DIRECTIVE
Leave out the pictures, and retype only the lines from the beginning of the material through the line that contains "from mathutils import Matrix, Vector", including both.
:: RECORDED DATA
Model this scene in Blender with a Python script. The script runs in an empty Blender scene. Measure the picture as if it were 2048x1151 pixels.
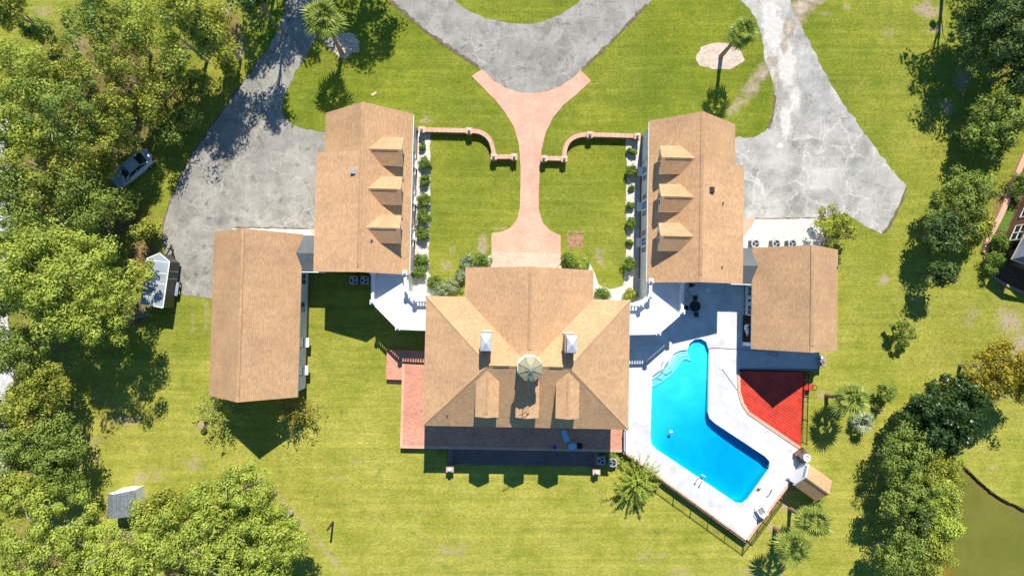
import bpy, math, random
import numpy as np
from mathutils import Matrix, Vector

# ------------------------------------------------------------------ camera, sky, sun, exposure
scene = bpy.context.scene
CAM_H, FOC, TX, TY = 68.0, 1360.0, 0.0268, -0.0131          # metres up, focal length in photo pixels, slight tilt
CR = Matrix.Rotation(TX, 3, 'X') @ Matrix.Rotation(TY, 3, 'Y')
cam_data = bpy.data.cameras.new("camera")
cam = bpy.data.objects.new("camera", cam_data)
scene.collection.objects.link(cam)
cam_data.sensor_width = 36.0
cam_data.lens = 36.0 * FOC / 2048.0
cam_data.clip_start, cam_data.clip_end = 0.5, 2000.0
cam.matrix_world = Matrix.Translation((0, 0, CAM_H)) @ CR.to_4x4()
scene.camera = cam

SUN = Vector((0.105, 0.83, 1.0)).normalized()               # towards the sun
world = bpy.data.worlds.new("World"); scene.world = world; world.use_nodes = True
wn = world.node_tree.nodes
sky = wn.new("ShaderNodeTexSky"); sky.sky_type = 'NISHITA'; sky.sun_disc = False
sky.sun_elevation = math.asin(SUN.z); sky.sun_rotation = math.atan2(SUN.x, SUN.y)
sky.air_density, sky.dust_density, sky.ozone_density = 1.0, 0.0, 2.5
clear = wn.new("ShaderNodeMix"); clear.data_type = 'RGBA'; clear.blend_type = 'MULTIPLY'; clear.inputs[0].default_value = 1.0
clear.inputs[7].default_value = (0.50, 0.95, 1.2, 1.0)                   # very clear, deep blue sky
world.node_tree.links.new(sky.outputs[0], clear.inputs[6]); world.node_tree.links.new(clear.outputs[2], wn["Background"].inputs[0])
wn["Background"].inputs[1].default_value = 0.085
sd = bpy.data.lights.new("sun", 'SUN'); sd.energy = 5.0; sd.angle = math.radians(0.5); sd.color = (1.0, 0.93, 0.82)
so = bpy.data.objects.new("sun", sd); scene.collection.objects.link(so)
so.location = (20, 60, 80); so.rotation_euler = SUN.to_track_quat('Z', 'Y').to_euler()
vs = scene.view_settings
vs.view_transform, vs.look, vs.exposure, vs.gamma, vs.use_curve_mapping = 'Standard', 'None', 0.5, 1.0, False
try:
    scene.cycles.max_bounces = 8; scene.cycles.transparent_max_bounces = 12; scene.cycles.use_denoising = True
except Exception: pass

# ------------------------------------------------------------------ coordinates
def P(px, py, z=0.0):
    """Point at height z that the photo shows at pixel (px, py) of 2048 x 1151."""
    d = CR @ Vector(((px - 1024) / FOC, -(py - 575.5) / FOC, -1.0))
    t = (z - CAM_H) / d.z
    return (d.x * t, d.y * t, z)
ROT = 0.0216
EX, EY = Vector((math.cos(ROT), -math.sin(ROT))), Vector((math.sin(ROT), math.cos(ROT)))
def U(u, v, z=0.0):
    """The estate's own axes: u to the east, v to the north."""
    p = EX * u + EY * v
    return (p.x, p.y, z)
def PX(pts, z=0.0): return [P(a, b, z) for a, b in pts]

# ------------------------------------------------------------------ mesh and object helpers
COL = scene.collection
class Mb:
    def __init__(s): s.v, s.f, s.m = [], [], []
    def face(s, pts, m=0):
        i = len(s.v); s.v += [tuple(p) for p in pts]; s.f.append(tuple(range(i, i + len(pts)))); s.m.append(m); return s
    def hull8(s, p, m=0):
        i = len(s.v); s.v += [tuple(q) for q in p]
        for q in ((3, 2, 1, 0), (4, 5, 6, 7), (0, 1, 5, 4), (1, 2, 6, 5), (2, 3, 7, 6), (3, 0, 4, 7)):
            s.f.append(tuple(i + k for k in q)); s.m.append(m)
        return s
    def box(s, x0, x1, y0, y1, z0, z1, m=0):
        return s.hull8([(x0, y0, z0), (x1, y0, z0), (x1, y1, z0), (x0, y1, z0), (x0, y0, z1), (x1, y0, z1), (x1, y1, z1), (x0, y1, z1)], m)
    def ubox(s, u0, u1, v0, v1, z0, z1, m=0):
        return s.hull8([U(u0, v0, z0), U(u1, v0, z0), U(u1, v1, z0), U(u0, v1, z0), U(u0, v0, z1), U(u1, v0, z1), U(u1, v1, z1), U(u0, v1, z1)], m)
    def bar(s, a, b, w, h, m=0):
        """Box along the line a-b (level width w, height h upward from the line)."""
        a, b = Vector(a), Vector(b); d = b - a
        n = Vector((-d.y, d.x, 0)); n = n.normalized() * w / 2 if n.length > 1e-6 else Vector((w / 2, 0, 0))
        up = Vector((0, 0, h))
        return s.hull8([a - n, b - n, b + n, a + n, a - n + up, b - n + up, b + n + up, a + n + up], m)
    def prism(s, poly, z0, z1, m=0, ms=None, top=True, bottom=False):
        n = len(poly); i = len(s.v)
        ar = sum(poly[k][0] * poly[(k + 1) % n][1] - poly[(k + 1) % n][0] * poly[k][1] for k in range(n))
        if ar < 0: poly = poly[::-1]
        s.v += [(p[0], p[1], z0) for p in poly] + [(p[0], p[1], z1) for p in poly]
        for k in range(n):
            s.f.append((i + k, i + (k + 1) % n, i + n + (k + 1) % n, i + n + k)); s.m.append(m if ms is None else ms)
        if top: s.f.append(tuple(i + n + k for k in range(n))); s.m.append(m)
        if bottom: s.f.append(tuple(i + k for k in reversed(range(n)))); s.m.append(m)
        return s
    def tube(s, pts, rad, n=6, m=0, cap=True):
        pts = [Vector(p) for p in pts]
        if not hasattr(rad, '__len__'): rad = [rad] * len(pts)
        i0 = len(s.v)
        for k, p in enumerate(pts):
            d = (pts[min(k + 1, len(pts) - 1)] - pts[max(k - 1, 0)]).normalized()
            a = d.cross(Vector((0, 0, 1)) if abs(d.z) < 0.9 else Vector((1, 0, 0))).normalized(); b = d.cross(a)
            for j in range(n):
                t = 2 * math.pi * j / n
                s.v.append(tuple(p + (a * math.cos(t) + b * math.sin(t)) * rad[k]))
        for k in range(len(pts) - 1):
            for j in range(n):
                s.f.append((i0 + k * n + j, i0 + k * n + (j + 1) % n, i0 + (k + 1) * n + (j + 1) % n, i0 + (k + 1) * n + j)); s.m.append(m)
        if cap:
            s.f.append(tuple(i0 + j for j in reversed(range(n)))); s.m.append(m)
            s.f.append(tuple(i0 + (len(pts) - 1) * n + j for j in range(n))); s.m.append(m)
        return s
    def lathe(s, prof, c=(0, 0, 0), n=10, m=0, ph=0.0):
        i0 = len(s.v)
        for r, z in prof:
            for j in range(n):
                t = 2 * math.pi * j / n + ph
                s.v.append((c[0] + r * math.cos(t), c[1] + r * math.sin(t), c[2] + z))
        for k in range(len(prof) - 1):
            for j in range(n):
                s.f.append((i0 + k * n + j, i0 + k * n + (j + 1) % n, i0 + (k + 1) * n + (j + 1) % n, i0 + (k + 1) * n + j)); s.m.append(m)
        s.f.append(tuple(i0 + (len(prof) - 1) * n + j for j in range(n))); s.m.append(m)
        s.f.append(tuple(i0 + j for j in reversed(range(n)))); s.m.append(m)
        return s

def mesh_of(name, mb, mats, off=(0, 0, 0), smooth=False):
    me = bpy.data.meshes.new(name)
    me.from_pydata([(a - off[0], b - off[1], c - off[2]) for a, b, c in mb.v], [], mb.f)
    for m in (mats if isinstance(mats, (list, tuple)) else [mats]): me.materials.append(m)
    me.polygons.foreach_set("material_index", mb.m)
    uv = me.uv_layers.new(name="UVMap")
    buf = np.zeros(len(me.loops) * 2)
    for p in me.polygons:                                    # metric uv: u level along the face, v up its slope
        n = p.normal
        if abs(n.z) > 0.999: a, b = Vector((EX.x, EX.y, 0)), Vector((EY.x, EY.y, 0))
        else:
            a = Vector((-n.y, n.x, 0)).normalized(); b = n.cross(a)
        for li in p.loop_indices:
            c = Vector(mb.v[me.loops[li].vertex_index])
            buf[2 * li], buf[2 * li + 1] = c.dot(a), c.dot(b)
    uv.data.foreach_set("uv", buf)
    if smooth: me.polygons.foreach_set("use_smooth", [True] * len(me.polygons))
    me.update()
    return me
BASE = {}
def link(name, me, parent=None, loc=None):
    o = bpy.data.objects.new(name, me); COL.objects.link(o)
    if parent is not None: o.parent = parent
    if loc is not None: o.location = loc
    return o
def tag(o, label=None, cat=None, group=None, kind=None):
    if label: o["label"] = label
    if cat: o["category"] = cat
    if group: o["group"] = group
    if kind: o["kind"] = kind
    return o
def thing(name, label, cat, loc=(0, 0, 0), group=None, rz=0.0, scale=1.0):
    o = bpy.data.objects.new(name, None); COL.objects.link(o)
    o.empty_display_size = 0.3
    o.location = loc; o.rotation_euler = (0, 0, rz); o.scale = (scale,) * 3
    BASE[o.name] = tuple(loc)
    return tag(o, label, cat, group)
def part(name, mb, mats, parent, smooth=False, kind=None, label=None):
    """mb in world coordinates, hung under parent."""
    off = BASE.get(parent.name, (0, 0, 0))
    o = link(name, mesh_of(name, mb, mats, off, smooth), parent)
    BASE[o.name] = off
    return tag(o, label, kind=kind)
def lpart(name, mb, mats, parent, smooth=False, kind=None):
    """mb in the parent's own coordinates."""
    o = link(name, mesh_of(name, mb, mats, (0, 0, 0), smooth), parent)
    return tag(o, kind=kind)
def solo(name, mb, mats, label, cat, group=None, smooth=False):
    xs = np.array(mb.v); c = (xs[:, 0].mean(), xs[:, 1].mean(), xs[:, 2].min())
    o = link(name, mesh_of(name, mb, mats, c, smooth), None, c)
    return tag(o, label, cat, group)
def setting(name, mb, mats, kind="structure"):
    return tag(link(name, mesh_of(name, mb, mats)), kind=kind)
def copy_tree(o, parent=None):
    c = o.copy(); COL.objects.link(c); c.parent = parent
    for ch in o.children: copy_tree(ch, c)
    return c

def chaikin(pts, it=2, closed=True):
    for _ in range(it):
        out = []; n = len(pts)
        for k in range(n if closed else n - 1):
            a, b = pts[k], pts[(k + 1) % n]
            out += [tuple(a[i] * .75 + b[i] * .25 for i in range(len(a))), tuple(a[i] * .25 + b[i] * .75 for i in range(len(a)))]
        pts = out if closed else [pts[0]] + out + [pts[-1]]
    return pts
def rough(poly, step=0.35, amp=0.07, seed=1):
    rng = random.Random(seed); out = []; n = len(poly)
    for k in range(n):
        a, b = poly[k], poly[(k + 1) % n]
        L = math.hypot(b[0] - a[0], b[1] - a[1]); m = max(1, int(L / step))
        for j in range(m):
            t = j / m; out.append((a[0] + (b[0] - a[0]) * t + rng.gauss(0, amp), a[1] + (b[1] - a[1]) * t + rng.gauss(0, amp)))
    return out
def inside(x, y, poly):
    r = np.zeros(np.shape(x), bool); n = len(poly)
    for k in range(n):
        x0, y0 = poly[k][:2]; x1, y1 = poly[(k + 1) % n][:2]
        if y0 == y1: continue
        c = ((y0 > y) != (y1 > y)) & (x < (x1 - x0) * (y - y0) / (y1 - y0) + x0)
        r ^= c
    return r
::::
THE ANSWER
Model this scene in Blender with a Python script. The script runs in an empty Blender scene. Measure the picture as if it were 2048x1151 pixels.
import bpy, math, random
import numpy as np
from mathutils import Matrix, Vector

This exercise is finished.